De nouvelles révélations à venir ?
Snowden confie ne pas craindre la prison : « je ne suis pas ici pour échapper à la justice, je suis ici pour dénoncer un crime ». Un journaliste du Washington Post avec qui il est entré en contact il y a plusieurs mois a publié certains extraits de leur correspondance.
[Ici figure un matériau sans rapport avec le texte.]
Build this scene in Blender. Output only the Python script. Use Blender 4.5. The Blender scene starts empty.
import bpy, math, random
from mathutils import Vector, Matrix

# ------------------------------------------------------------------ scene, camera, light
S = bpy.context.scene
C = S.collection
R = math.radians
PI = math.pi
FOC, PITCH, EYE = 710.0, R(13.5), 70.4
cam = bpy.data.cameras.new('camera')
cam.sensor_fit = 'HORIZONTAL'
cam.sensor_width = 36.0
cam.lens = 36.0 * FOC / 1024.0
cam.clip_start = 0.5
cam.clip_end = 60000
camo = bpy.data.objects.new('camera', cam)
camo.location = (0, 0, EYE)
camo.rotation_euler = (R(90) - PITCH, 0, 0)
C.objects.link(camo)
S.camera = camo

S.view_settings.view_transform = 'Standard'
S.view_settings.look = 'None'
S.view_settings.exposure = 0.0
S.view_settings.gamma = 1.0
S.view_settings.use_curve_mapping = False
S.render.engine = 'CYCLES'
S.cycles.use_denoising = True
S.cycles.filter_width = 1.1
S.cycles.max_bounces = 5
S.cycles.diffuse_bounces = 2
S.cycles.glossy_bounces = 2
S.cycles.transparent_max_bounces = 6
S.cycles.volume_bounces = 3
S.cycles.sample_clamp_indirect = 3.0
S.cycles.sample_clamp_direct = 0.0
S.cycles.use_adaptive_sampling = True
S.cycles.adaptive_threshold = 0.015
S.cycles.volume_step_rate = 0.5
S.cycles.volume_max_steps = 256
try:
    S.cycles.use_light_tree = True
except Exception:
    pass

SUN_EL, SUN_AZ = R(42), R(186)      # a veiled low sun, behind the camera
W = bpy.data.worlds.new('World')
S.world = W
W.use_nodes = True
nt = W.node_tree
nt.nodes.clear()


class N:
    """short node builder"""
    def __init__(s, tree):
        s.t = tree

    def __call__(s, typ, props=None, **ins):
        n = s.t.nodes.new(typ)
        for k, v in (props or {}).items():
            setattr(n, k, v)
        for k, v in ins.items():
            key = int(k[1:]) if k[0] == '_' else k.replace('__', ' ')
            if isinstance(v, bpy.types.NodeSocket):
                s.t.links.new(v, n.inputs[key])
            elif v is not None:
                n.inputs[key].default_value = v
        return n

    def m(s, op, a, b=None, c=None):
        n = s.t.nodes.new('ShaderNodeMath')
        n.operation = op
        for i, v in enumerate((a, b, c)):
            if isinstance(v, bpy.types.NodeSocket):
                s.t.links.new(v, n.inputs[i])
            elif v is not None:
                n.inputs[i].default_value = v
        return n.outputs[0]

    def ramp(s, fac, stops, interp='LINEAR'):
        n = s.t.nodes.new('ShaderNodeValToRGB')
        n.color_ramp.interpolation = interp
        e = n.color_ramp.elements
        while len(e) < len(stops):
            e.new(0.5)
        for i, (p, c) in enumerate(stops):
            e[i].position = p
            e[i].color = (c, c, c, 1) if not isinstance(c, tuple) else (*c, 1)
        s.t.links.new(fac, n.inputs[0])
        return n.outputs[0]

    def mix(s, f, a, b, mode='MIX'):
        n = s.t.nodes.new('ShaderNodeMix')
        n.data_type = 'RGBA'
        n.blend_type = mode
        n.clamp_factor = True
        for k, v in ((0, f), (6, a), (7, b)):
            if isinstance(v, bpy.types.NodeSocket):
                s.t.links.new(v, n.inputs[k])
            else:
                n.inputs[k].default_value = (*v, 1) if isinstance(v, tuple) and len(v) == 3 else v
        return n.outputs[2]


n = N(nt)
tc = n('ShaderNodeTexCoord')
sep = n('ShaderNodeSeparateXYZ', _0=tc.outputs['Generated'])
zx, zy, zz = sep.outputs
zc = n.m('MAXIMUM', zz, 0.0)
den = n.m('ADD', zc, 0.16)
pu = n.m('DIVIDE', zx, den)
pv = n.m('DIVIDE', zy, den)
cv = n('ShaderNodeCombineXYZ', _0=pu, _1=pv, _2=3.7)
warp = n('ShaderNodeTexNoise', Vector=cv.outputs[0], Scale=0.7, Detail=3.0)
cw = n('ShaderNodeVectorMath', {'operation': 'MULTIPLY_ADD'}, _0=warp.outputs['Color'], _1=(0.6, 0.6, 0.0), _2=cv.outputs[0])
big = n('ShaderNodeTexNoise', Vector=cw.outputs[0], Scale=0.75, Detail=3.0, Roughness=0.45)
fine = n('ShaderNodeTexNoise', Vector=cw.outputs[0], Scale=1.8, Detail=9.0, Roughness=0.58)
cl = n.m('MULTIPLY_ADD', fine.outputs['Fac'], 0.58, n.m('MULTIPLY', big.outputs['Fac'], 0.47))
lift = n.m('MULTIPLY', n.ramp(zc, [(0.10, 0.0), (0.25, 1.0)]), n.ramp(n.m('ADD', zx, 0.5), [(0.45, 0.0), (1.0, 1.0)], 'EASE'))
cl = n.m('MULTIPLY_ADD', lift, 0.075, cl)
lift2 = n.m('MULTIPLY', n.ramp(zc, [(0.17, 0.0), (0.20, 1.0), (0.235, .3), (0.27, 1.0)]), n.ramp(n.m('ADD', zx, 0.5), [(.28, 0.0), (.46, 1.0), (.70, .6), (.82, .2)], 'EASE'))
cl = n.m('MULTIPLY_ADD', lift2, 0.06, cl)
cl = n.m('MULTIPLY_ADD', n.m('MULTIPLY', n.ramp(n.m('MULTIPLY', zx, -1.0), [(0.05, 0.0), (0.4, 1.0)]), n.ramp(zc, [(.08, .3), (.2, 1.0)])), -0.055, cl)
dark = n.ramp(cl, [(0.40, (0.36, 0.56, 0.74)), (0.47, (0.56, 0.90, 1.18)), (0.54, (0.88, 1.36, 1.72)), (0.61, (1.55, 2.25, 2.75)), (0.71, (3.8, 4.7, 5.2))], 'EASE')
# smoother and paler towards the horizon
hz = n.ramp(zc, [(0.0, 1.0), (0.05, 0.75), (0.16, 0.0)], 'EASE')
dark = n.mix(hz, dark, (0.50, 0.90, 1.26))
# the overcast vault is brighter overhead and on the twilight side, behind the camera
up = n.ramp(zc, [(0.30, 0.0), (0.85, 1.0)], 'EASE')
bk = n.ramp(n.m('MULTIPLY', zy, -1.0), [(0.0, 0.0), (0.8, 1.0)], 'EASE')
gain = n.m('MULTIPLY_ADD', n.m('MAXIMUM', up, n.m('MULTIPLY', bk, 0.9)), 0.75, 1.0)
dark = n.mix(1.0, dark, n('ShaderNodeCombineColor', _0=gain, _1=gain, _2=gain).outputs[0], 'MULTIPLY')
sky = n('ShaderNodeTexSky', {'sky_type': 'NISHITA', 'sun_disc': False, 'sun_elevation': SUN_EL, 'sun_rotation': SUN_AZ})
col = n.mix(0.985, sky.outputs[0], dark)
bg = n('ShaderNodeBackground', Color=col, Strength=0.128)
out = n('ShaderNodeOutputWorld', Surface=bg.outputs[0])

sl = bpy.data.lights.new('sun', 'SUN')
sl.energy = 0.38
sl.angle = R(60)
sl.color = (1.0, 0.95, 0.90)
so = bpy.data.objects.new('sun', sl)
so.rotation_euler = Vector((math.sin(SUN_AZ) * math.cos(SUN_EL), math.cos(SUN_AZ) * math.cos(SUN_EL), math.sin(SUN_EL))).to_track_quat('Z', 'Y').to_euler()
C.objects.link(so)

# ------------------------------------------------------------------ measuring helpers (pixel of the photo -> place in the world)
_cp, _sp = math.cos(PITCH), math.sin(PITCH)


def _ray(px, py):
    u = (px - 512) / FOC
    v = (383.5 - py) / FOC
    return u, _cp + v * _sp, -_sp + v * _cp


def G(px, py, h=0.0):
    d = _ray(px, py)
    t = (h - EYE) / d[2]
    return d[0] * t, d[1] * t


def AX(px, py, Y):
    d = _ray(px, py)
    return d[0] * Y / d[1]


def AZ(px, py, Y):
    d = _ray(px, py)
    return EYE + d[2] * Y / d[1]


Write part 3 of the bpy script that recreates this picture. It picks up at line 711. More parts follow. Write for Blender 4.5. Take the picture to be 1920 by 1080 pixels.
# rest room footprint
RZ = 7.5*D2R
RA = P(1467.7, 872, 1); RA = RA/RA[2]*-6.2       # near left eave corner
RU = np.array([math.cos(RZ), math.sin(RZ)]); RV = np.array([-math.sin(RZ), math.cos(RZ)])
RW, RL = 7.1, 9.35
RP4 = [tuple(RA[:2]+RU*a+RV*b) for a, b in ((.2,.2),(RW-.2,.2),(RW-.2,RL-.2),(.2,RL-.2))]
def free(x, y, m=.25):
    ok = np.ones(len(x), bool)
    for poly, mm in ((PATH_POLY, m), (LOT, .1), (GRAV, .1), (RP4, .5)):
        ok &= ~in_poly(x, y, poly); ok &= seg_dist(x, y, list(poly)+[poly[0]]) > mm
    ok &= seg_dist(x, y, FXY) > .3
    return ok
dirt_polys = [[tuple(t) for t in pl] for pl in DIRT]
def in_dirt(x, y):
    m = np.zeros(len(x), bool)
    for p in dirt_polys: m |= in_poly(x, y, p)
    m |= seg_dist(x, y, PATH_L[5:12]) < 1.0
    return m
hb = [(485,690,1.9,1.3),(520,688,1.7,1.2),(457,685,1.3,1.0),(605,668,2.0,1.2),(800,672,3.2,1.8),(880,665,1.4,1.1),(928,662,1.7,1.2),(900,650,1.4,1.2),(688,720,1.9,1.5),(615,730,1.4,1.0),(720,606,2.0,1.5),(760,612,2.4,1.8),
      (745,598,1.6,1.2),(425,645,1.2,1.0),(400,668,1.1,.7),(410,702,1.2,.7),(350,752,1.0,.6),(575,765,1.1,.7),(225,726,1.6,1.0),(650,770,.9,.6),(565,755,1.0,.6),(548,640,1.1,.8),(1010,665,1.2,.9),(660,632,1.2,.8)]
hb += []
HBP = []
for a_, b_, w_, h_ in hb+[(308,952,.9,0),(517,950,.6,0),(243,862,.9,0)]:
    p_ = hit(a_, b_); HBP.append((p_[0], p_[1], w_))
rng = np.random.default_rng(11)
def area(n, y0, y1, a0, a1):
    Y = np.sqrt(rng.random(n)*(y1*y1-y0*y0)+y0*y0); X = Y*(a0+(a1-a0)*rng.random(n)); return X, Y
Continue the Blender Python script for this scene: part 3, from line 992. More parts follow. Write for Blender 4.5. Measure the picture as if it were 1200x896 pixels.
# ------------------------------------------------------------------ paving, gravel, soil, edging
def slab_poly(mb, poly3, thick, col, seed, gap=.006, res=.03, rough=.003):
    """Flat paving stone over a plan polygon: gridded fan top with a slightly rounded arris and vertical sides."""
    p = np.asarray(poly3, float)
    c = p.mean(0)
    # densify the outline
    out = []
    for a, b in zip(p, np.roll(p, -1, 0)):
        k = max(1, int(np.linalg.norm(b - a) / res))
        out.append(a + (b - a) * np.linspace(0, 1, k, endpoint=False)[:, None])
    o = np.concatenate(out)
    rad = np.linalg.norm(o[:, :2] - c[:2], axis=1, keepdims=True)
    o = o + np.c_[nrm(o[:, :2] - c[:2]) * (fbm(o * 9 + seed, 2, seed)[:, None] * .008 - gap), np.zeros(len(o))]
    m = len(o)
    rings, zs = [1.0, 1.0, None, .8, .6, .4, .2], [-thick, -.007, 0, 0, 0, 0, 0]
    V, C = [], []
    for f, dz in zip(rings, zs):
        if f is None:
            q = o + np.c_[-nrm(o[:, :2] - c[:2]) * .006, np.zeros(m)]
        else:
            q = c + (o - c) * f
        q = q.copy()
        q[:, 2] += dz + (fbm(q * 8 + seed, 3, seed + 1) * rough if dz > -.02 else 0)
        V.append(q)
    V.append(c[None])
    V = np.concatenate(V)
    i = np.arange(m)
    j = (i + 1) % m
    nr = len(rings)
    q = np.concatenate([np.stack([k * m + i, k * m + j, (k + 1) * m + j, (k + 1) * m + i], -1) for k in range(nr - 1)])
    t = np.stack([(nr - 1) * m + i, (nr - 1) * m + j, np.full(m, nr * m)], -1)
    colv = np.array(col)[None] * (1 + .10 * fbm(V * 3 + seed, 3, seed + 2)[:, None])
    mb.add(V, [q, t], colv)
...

Questionné sur la manière dont il comptait justifié la publication d’informations susceptibles d’aider les adversaires des Etats-Unis, Snowden répond : « peut-être suis-je naïf, (…) mais l’augmentation croissante des pouvoirs de surveillance est une telle menace pour la démocratie que je suis prêt à risquer ma vie et celle de ma famille pour cela ». Dans une interview accordée hier matin au South China Morning Post, Snowden explique que les Etats Unis ont déjà accès aux communications de milliers d’ordinateurs en Chine et il promet de nouvelles révélations à venir, « des révélations qui mettent les relations sino-américaines à l’épreuve », selon le quotidien China Daily. « Pendant des mois, Washington a accusé la Chine d’espionnage informatique, mais il apparaît qu’aux États-Unis la plus grande menace pesant sur le respect de la vie privée et les libertés individuelles est le pouvoir sans contrôle du gouvernement », explique Li Haidong, chercheur de l’Université chinoise des affaires étrangères, dans les colonnes du journal.
Attentisme à la Maison Blanche
Sondés en début de semaine par l’institut Gallup, les américains semblent partagés sur la moralité des agissements d’Edward Snowden. Cependant, ils rejettent en majorité le programme gouvernemental de surveillance des communications. Les projecteurs se tournent alors vers le Président. Alors qu’il avait immédiatement limogé le Directeur du fisc par intérim, Steven Miller, à la suite du scandale de l’IRS, Barack Obama semble plus réservé sur le sort de James Clapper, l’actuel Directeur des Renseignements, que plusieurs figures du Congrès souhaiteraient voir partir. Un nombre grandissant d’élus, comme Peter King de la commission du contre-terrorisme, demandent également l’extradition immédiate d’Edward Snowden vers les Etats-Unis. Une manoeuvre tout aussi délicate puisqu’un nouveau faux pas de Washington servirait la popularité de Snowden. L’an dernier, les révélations de l’ONU sur le mauvais traitement de Bradley Manning en détention, avaient fait du jeune homme le catalyseur de différents mouvements de contestation comme Occupy Wall Street. Manning, dont le procès s’est ouvert il y a quelques jours, risque la prison à perpétuité. Pour des questions de confidentialité, il lui est interdit de mentionner le contenu des documents qu’il a révélé, et par la même, de justifier ce pourquoi il les a publiés. En effet, un texte de loi appelé Espionnage Act empêche les prévenus d’évoquer devant la Cour toute information classifiée, y compris celles ayant déjà fuité.